Doughnuts, he replied, taking the opportunity to lament the closure of Krispy Kreme, his favorite.

So, after some discussion, we’re off to the nearest grocery store, where we buy two glazed doughnuts – and a package of pop-flavored Jelly Bellies.

As I make the trip, I think to myself, “Would I have done this for my daughter at that age?” Probably not.

Earlier in the day I had forked over $10 at the Minn-Kota cat show for three cat lapel pins that my grandson wanted. The wisdom of this purchase was later questioned by the boy’s mother, a not-very subtle reminder of our “need, not want” spending vow.

I did get a return on that investment though. His older brother bought one of the pins – for $1 and six Oreos – and presented it to me as a Mother’s Day gift.

I appreciated the thought but felt bad that I had broken up the set. And I later wondered about the elder grandson’s “ownership” of the cookies that allowed for their use as a medium of exchange.

The day before I had taken both boys to the Toppers car show, where I let them pick out several toy cars.
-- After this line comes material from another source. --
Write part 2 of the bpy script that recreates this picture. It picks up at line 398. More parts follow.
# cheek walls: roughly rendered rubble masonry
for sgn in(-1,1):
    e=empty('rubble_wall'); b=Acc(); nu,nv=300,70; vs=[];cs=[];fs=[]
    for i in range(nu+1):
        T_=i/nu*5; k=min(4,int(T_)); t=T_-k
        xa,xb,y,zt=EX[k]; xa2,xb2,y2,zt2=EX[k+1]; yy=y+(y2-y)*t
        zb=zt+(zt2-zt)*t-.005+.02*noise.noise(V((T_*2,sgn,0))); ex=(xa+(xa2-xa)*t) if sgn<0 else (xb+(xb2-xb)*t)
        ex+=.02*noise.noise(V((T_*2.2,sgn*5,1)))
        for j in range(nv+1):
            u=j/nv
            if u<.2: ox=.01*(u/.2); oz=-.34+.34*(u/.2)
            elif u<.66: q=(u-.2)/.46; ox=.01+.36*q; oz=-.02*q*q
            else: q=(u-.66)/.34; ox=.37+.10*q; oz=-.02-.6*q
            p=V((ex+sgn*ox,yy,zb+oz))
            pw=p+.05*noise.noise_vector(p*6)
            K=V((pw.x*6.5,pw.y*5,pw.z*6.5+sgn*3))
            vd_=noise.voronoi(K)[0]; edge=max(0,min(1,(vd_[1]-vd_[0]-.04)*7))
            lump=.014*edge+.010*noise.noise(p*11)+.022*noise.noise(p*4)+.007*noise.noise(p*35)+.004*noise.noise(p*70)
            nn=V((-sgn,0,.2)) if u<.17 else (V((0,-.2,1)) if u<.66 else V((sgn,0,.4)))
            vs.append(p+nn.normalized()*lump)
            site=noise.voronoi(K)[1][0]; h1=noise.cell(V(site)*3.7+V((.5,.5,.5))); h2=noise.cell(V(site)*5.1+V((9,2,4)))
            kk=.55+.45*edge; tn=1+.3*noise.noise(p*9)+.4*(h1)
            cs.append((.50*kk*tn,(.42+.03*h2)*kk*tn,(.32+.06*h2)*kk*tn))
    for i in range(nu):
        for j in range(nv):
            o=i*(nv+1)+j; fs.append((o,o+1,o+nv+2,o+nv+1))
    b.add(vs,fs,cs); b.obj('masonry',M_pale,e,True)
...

My older grandson did use some of his own money for the purchase.

But even I have to admit this expense wasn’t necessary. These boys have more miniature cars between the two of them than Carter has little pills. (And if you recognize that product, you’re dating yourself.)

I can hold to the spending vow when it concerns me. Well, most of the time. But, it is not so easy to say no to “my boys.”

I even spoil my “granddog.” I bought him a treat jar with his name on it for Christmas. If only Cosmo could read.

As the saying goes: Grandma’s my name; spoiling’s my game.